### [Stated goal]
The records below must be transcribed exactly. Do not include the pictures.

### [Input records]
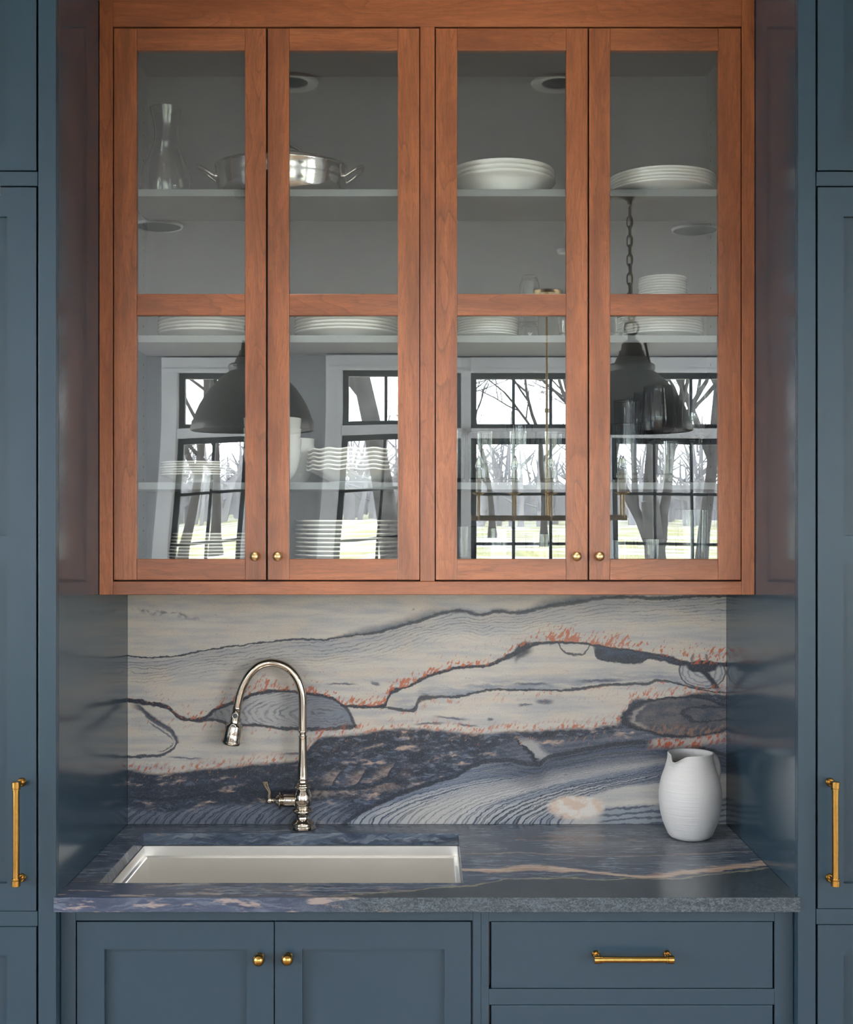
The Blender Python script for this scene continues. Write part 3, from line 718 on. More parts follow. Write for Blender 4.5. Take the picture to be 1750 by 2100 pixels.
# ------------------------------------------------------------------ brass linear chandelier
def chandelier():
    d = 6.8; yy = 2 * 2.997 - d; s = d / F
    xr = X(1122, d); zb = Z(1067, d)
    t = thing('linear_chandelier', 'slender brass chandelier with candle arms mirrored among the tumblers', 'chandelier', (xr, yy, zb))
    W_ = (xr, yy, zb)
    lathe('canopy', [(0, CEIL - zb - 0.030), (0.02, CEIL - zb - 0.028), (0.075, CEIL - zb - 0.016), (0.078, CEIL - zb), (0, CEIL - zb)], M['oldbrass'], t, W_, 32)
    x0, x1 = X(972, d), X(1268, d)
    tube('rod', [(0, 0, Z(1058, d) - zb), (0, 0, CEIL - zb - 0.02)], 0.0065, M['oldbrass'], t, W_, 10)
    lathe('rod_knuckle', [(0, -0.014), (0.012, -0.010), (0.012, 0.010), (0, 0.014)], M['oldbrass'], t, (xr, yy, Z(842, d)), 16)
    box('bar', x0 - 0.01, x1 + 0.01, yy - 0.012, yy + 0.012, Z(1068, d), Z(1057, d), M['oldbrass'], t, 0.002)
    for px in (982, 1056, 1129, 1200, 1263):
        cx = X(px, d)
        for dy in (-0.055, 0.055):
            a = node_part('candle_arm', t, (cx, yy + dy, Z(1060, d)))
            zc = Z(1012, d) - Z(1060, d)
            bm = bmesh.new()
            bm_tube(bm, spline([(0, -dy, -0.004), (0, -dy * 0.6, -0.016), (0, -dy * 0.1, -0.01), (0, 0, 0.02), (0, 0, zc)], 4), 0.006, 8)
            bm_lathe(bm, [(0, zc - 0.008), (0.010, zc - 0.008), (0.030, zc), (0.032, zc + 0.004), (0, zc + 0.004)], 20)
            finish('arm', bm, M['oldbrass'], a, (cx, yy + dy, Z(1060, d)), True, 40)
            lathe('candle_sleeve', [(0, zc + 0.003), (0.0125, zc + 0.003), (0.0125, zc + 0.115), (0.007, zc + 0.12), (0, zc + 0.12)], M['candle'], a, (cx, yy + dy, Z(1060, d)), 16)
            lathe('bulb', [(0, zc + 0.118), (0.009, zc + 0.122), (0.017, zc + 0.145), (0.013, zc + 0.170), (0.003, zc + 0.195), (0, zc + 0.198)], M['glass'], a, (cx, yy + dy, Z(1060, d)), 16)
chandelier()

# ------------------------------------------------------------------ the garden
def gz(y): return -0.58 + (min(YW - 0.17, y) - (YW - 0.17)) * -0.0192 if y > -128 else 1.806
bm = bmesh.new(); gp = [(YW - 0.17), -20, -45, -80, -128, -300]
gv = [[bm.verts.new((x_, y_, gz(y_) - t_)) for x_ in (-170, 170)] for t_ in (0, 0.4) for y_ in gp]
n_ = len(gp)
for i in range(n_ - 1):
    bm.faces.new((gv[i][0], gv[i][1], gv[i + 1][1], gv[i + 1][0])); bm.faces.new((gv[n_ + i][0], gv[n_ + i][1], gv[n_ + i + 1][1], gv[n_ + i + 1][0]))
    for e_ in (0, 1): bm.faces.new((gv[i][e_], gv[i + 1][e_], gv[n_ + i + 1][e_], gv[n_ + i][e_]))
for i in (0, n_ - 1): bm.faces.new((gv[i][0], gv[i][1], gv[n_ + i][1], gv[n_ + i][0]))
struct(finish('ground', bm, M['lawn']))
rng = random.Random(11)
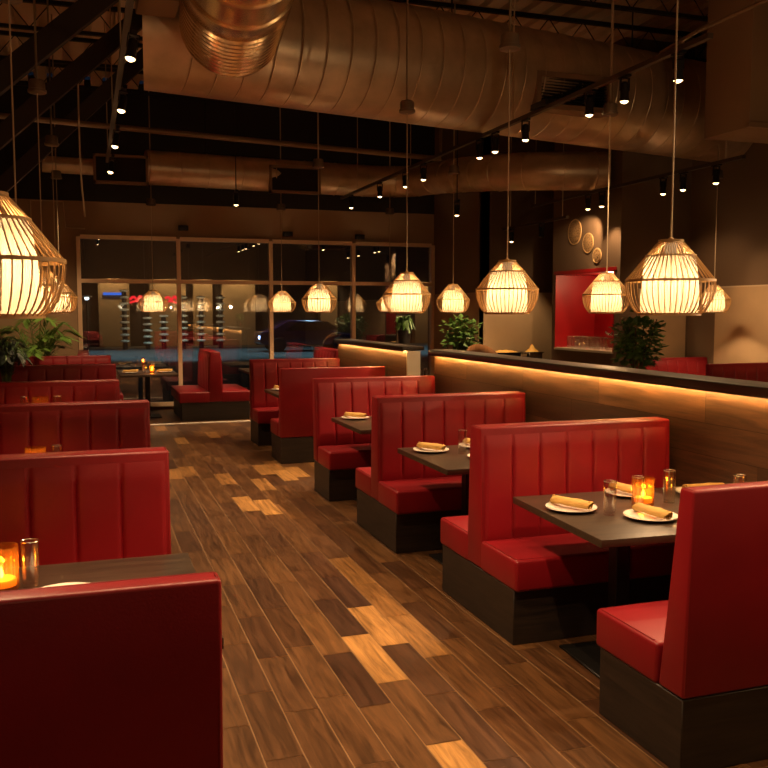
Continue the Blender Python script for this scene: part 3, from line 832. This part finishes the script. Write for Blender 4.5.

### [Result]
The Blender Python script for this scene continues. Write part 3, from line 718 on. More parts follow. Write for Blender 4.5. Take the picture to be 1750 by 2100 pixels.
# ------------------------------------------------------------------ brass linear chandelier
def chandelier():
    d = 6.8; yy = 2 * 2.997 - d; s = d / F
    xr = X(1122, d); zb = Z(1067, d)
    t = thing('linear_chandelier', 'slender brass chandelier with candle arms mirrored among the tumblers', 'chandelier', (xr, yy, zb))
    W_ = (xr, yy, zb)
    lathe('canopy', [(0, CEIL - zb - 0.030), (0.02, CEIL - zb - 0.028), (0.075, CEIL - zb - 0.016), (0.078, CEIL - zb), (0, CEIL - zb)], M['oldbrass'], t, W_, 32)
    x0, x1 = X(972, d), X(1268, d)
    tube('rod', [(0, 0, Z(1058, d) - zb), (0, 0, CEIL - zb - 0.02)], 0.0065, M['oldbrass'], t, W_, 10)
    lathe('rod_knuckle', [(0, -0.014), (0.012, -0.010), (0.012, 0.010), (0, 0.014)], M['oldbrass'], t, (xr, yy, Z(842, d)), 16)
    box('bar', x0 - 0.01, x1 + 0.01, yy - 0.012, yy + 0.012, Z(1068, d), Z(1057, d), M['oldbrass'], t, 0.002)
    for px in (982, 1056, 1129, 1200, 1263):
        cx = X(px, d)
        for dy in (-0.055, 0.055):
            a = node_part('candle_arm', t, (cx, yy + dy, Z(1060, d)))
            zc = Z(1012, d) - Z(1060, d)
            bm = bmesh.new()
            bm_tube(bm, spline([(0, -dy, -0.004), (0, -dy * 0.6, -0.016), (0, -dy * 0.1, -0.01), (0, 0, 0.02), (0, 0, zc)], 4), 0.006, 8)
            bm_lathe(bm, [(0, zc - 0.008), (0.010, zc - 0.008), (0.030, zc), (0.032, zc + 0.004), (0, zc + 0.004)], 20)
            finish('arm', bm, M['oldbrass'], a, (cx, yy + dy, Z(1060, d)), True, 40)
            lathe('candle_sleeve', [(0, zc + 0.003), (0.0125, zc + 0.003), (0.0125, zc + 0.115), (0.007, zc + 0.12), (0, zc + 0.12)], M['candle'], a, (cx, yy + dy, Z(1060, d)), 16)
            lathe('bulb', [(0, zc + 0.118), (0.009, zc + 0.122), (0.017, zc + 0.145), (0.013, zc + 0.170), (0.003, zc + 0.195), (0, zc + 0.198)], M['glass'], a, (cx, yy + dy, Z(1060, d)), 16)
chandelier()

# ------------------------------------------------------------------ the garden
def gz(y): return -0.58 + (min(YW - 0.17, y) - (YW - 0.17)) * -0.0192 if y > -128 else 1.806
bm = bmesh.new(); gp = [(YW - 0.17), -20, -45, -80, -128, -300]
gv = [[bm.verts.new((x_, y_, gz(y_) - t_)) for x_ in (-170, 170)] for t_ in (0, 0.4) for y_ in gp]
n_ = len(gp)
for i in range(n_ - 1):
    bm.faces.new((gv[i][0], gv[i][1], gv[i + 1][1], gv[i + 1][0])); bm.faces.new((gv[n_ + i][0], gv[n_ + i][1], gv[n_ + i + 1][1], gv[n_ + i + 1][0]))
    for e_ in (0, 1): bm.faces.new((gv[i][e_], gv[i + 1][e_], gv[n_ + i + 1][e_], gv[n_ + i][e_]))
for i in (0, n_ - 1): bm.faces.new((gv[i][0], gv[i][1], gv[n_ + i][1], gv[n_ + i][0]))
struct(finish('ground', bm, M['lawn']))
rng = random.Random(11)
Continue the Blender Python script for this scene: part 3, from line 832. This part finishes the script. Write for Blender 4.5.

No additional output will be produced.